KenHA bets on automation to ease gridlock

A lorry at the Mariakani weighbridge along Mombasa--Nairobi highway. [Omondi Onyango, Standard]

The Kenya National Highway Authority (KenHA) has now automated all its weighbridges along the Northern transport corridor to improve its services.

The move is estimated to have reduced congestion and the perennial traffic snarl-up on the weighbridges by over 70 per cent and also enhanced efficiency.

Among the weighbridges that have benefited are Gilgil, Mai Mahiu and Suswa, while the number of mobile weighbridges along the corridor has also increased.

According to Danka Africa Kenya Limited, a company contracted to manage the weighbridges, the compliance levels stood at 99 per cent.

The company assistant operations manager, Mr Jackson Kimuyu said that 70 per cent of the trucks using the corridors were filtered through the new automation system.
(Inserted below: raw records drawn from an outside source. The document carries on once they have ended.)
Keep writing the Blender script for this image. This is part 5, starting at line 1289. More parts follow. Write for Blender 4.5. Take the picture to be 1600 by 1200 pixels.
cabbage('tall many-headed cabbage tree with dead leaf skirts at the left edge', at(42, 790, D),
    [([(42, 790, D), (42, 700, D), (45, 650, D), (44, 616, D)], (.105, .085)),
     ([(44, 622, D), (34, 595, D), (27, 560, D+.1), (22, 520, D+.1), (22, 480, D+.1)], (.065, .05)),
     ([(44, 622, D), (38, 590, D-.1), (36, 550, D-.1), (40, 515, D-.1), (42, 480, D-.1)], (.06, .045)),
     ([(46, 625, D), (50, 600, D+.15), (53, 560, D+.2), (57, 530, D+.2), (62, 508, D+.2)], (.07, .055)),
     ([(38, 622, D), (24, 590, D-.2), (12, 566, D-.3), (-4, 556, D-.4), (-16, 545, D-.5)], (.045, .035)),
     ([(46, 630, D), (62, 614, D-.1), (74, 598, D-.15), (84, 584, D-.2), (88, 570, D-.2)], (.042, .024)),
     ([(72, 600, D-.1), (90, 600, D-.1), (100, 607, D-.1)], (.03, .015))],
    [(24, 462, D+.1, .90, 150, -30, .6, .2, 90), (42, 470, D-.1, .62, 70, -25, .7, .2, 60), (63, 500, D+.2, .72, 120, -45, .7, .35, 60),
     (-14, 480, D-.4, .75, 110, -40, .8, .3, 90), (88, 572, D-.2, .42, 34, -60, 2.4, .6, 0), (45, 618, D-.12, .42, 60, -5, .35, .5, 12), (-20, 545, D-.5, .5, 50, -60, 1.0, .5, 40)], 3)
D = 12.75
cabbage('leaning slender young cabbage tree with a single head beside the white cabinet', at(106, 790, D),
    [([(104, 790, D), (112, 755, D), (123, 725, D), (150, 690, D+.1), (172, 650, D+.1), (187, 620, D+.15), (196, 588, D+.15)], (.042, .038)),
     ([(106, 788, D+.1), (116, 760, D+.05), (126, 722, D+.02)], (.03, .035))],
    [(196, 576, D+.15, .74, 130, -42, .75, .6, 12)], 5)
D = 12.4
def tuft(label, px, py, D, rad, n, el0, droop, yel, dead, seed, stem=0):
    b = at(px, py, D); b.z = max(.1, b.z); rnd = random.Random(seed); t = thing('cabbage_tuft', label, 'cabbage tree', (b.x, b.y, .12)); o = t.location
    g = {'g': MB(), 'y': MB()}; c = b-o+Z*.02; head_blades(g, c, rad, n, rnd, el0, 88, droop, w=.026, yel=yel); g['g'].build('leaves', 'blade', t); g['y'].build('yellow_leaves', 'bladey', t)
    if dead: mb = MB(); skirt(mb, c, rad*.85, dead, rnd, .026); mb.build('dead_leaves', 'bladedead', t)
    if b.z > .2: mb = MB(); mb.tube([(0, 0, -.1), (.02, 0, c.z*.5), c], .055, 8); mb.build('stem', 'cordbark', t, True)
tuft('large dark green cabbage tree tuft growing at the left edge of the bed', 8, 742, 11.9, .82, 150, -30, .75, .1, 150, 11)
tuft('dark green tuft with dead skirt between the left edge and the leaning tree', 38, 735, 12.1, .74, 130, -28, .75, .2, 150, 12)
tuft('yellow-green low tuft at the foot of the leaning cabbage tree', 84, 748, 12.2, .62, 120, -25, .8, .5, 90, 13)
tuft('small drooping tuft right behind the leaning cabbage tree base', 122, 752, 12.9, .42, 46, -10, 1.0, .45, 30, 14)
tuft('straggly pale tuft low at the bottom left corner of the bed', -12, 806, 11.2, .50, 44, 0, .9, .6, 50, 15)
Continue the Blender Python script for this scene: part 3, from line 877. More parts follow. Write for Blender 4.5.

He added that only 30 per cent were weighted by automated machines, a move that had led to a swift flow of traffic.

"Around 70 per cent of trucks passing through the weighbridges are filtered by the automated machines and thus they are now weighed thus reducing traffic snarl-up," he said.

Speaking at Gilgil weighbridge, Kimuyu said that stringent measures introduced on the highway had reduced cases of overloading mainly from local drivers.

"Trailers that are in transit to the neighbouring countries are more compliant than local transporters but we have a mobile unit to address this," he said.

He at the same time noted that despite the recent introduction of transportation of cargo through the Standard Gauge Railway (SGR) many traders still opted to use the road.

On the recent traffic snarl-up that lasted for over 14 hours, Kimuyu blamed this on the narrow road, adding that there was a need to expand it. During the weekend snarl-up, hundreds of motorists were forced to spend the night on the road with the situation worsened by overlapping drivers.